PM Socrates, a stubborn fighter in Portugal poll

By Andrei Khalip

LISBON, June 2 (Reuters) – Caretaker Prime Minister Jose Socrates is a hardened fighter whose ability to put a positive spin on defeats and counterattack is likely to leave him a close second in Portugal’s election despite its economic crisis.

Accused of arrogance and being unrealistic about the economy by the opposition, which claims he left Portugal with no option but to seek a bailout, Socrates has minimised the impact on his party’s standing in polls ahead of a June 5 snap ballot.

The Socialists have polled more than 30 percent of voting intentions, just a few points behind the leading Social Democrats and not far off the 36.6 percent with which they won the 2009 election.

Socrates, who used to fence in university and is an avid long-distance runner, famously said he can be “a fierce animal” when he believes he is right.

He has certainly fought as a predator, even when wounded, defying all the odds.

He resigned in March, a year and a half into his second term, after the opposition rejected his minority Socialist administration’s latest austerity plan.

The government’s collapse caused already sky-high borrowing costs to soar further, forcing the country to finally ask the European Union and IMF for rescue loans.

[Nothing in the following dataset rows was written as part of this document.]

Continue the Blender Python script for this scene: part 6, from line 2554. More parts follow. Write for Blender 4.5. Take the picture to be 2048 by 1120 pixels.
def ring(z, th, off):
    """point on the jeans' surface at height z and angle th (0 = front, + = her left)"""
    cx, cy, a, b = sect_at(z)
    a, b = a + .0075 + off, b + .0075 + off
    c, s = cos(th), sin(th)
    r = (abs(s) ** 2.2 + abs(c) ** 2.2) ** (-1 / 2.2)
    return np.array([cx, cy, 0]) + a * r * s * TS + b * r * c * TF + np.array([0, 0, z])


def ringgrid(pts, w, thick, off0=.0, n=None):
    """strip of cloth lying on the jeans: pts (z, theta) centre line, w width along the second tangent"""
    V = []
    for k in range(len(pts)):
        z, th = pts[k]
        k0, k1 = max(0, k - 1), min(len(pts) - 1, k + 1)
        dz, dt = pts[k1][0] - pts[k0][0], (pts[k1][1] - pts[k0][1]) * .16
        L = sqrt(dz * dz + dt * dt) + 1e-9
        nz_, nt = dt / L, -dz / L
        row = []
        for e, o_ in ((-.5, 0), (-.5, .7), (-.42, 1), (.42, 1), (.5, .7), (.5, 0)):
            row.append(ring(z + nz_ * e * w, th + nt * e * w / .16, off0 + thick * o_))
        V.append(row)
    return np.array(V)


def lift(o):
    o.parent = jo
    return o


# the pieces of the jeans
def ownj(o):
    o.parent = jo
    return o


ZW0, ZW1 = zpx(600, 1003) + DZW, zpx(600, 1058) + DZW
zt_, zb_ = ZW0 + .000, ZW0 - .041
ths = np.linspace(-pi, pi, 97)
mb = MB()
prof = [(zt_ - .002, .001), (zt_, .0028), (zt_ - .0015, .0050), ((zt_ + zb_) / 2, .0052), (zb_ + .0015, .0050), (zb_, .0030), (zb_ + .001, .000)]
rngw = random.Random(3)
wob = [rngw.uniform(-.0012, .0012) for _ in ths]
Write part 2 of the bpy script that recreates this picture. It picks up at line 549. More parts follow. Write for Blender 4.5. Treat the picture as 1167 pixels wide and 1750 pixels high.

Socrates blamed the opposition for having triggered the political crisis at the worst possible moment “out of greed for power” that harmed Portugal.

The grey-haired telegenic smart dresser — looking confident as ever — portrayed the preliminary bailout terms as a fine bargain for Portugal and a victory of his now only caretaking government when he presented them in May.

The opposition rightly accused him of not mentioning some of the less attractive aspects, such as the inevitable higher taxes and potential to cause recession, but Socrates did gain an advantage when everyone had expected him to sink like a stone.

His continued counterattack has called the rightist opposition destroyers of social guarantees for workers — one of the achievements of the 1974 “carnation revolution” that overthrew a fascist dictatorship in Portugal.

Zeroing in on his Social Democrat main rival Pedro Passos Coelho’s lack of government experience, Socrates constantly attacks him as being unprepared and irresponsible.

As a result, he has significantly narrowed the gap in polls separating his party from the Social Democrats and has even overtaken them on a few occasions. Analysts agree his odds of winning the election are smaller than Passos Coelho’s, but do not write off the experienced campaigner completely.

A market-friendly moderate, Socrates entered parliament in 1987 before obtaining a degree in civil engineering in 1995, and was environment minister between 1999 and 2000.

He won the leadership of his party in 2004 and the following year led it to its biggest victory, winning 45 percent of votes and an absolute majority in parliament.

His supporters credit his determination and tough command style for fixing the Portuguese economy in 2005-2008, returning the budget deficit to below the euro zone limit of 3 percent of GDP and boosting growth, before the global financial crisis.

Socrates is a staunch pro-European and lists leading the negotiations for EU members to sign the Lisbon Treaty during the Portuguese presidency in 2007 as one of his key achievements.

Socrates introduced long-needed reforms in education, justice and public administration despite stiff opposition at home. He has also acted on civil liberties in the deeply Catholic country, decriminalizing abortion, simplifying divorce procedures and legalizing gay marriage.

He won reelection in 2009, but the crisis took its toll and the Socialists lost their full majority in parliament, making it increasingly difficult to pass any reforms.

The Greek debt crisis quickly spread to Portugal in 2010, exposing its weak public finances and high debt load.

Socrates tried to patch up failing investor confidence in Portugal’s public finances and had to break electoral promises and implement austerity measures such as tax hikes and spending cuts via a short-lived pact with the Social Democrats.

Born into a middle-class family in 1957, Socrates, who is divorced and has two sons, has represented Castelo Branco, a mountain town 180 km (110 miles) from Lisbon, in parliament since 1987.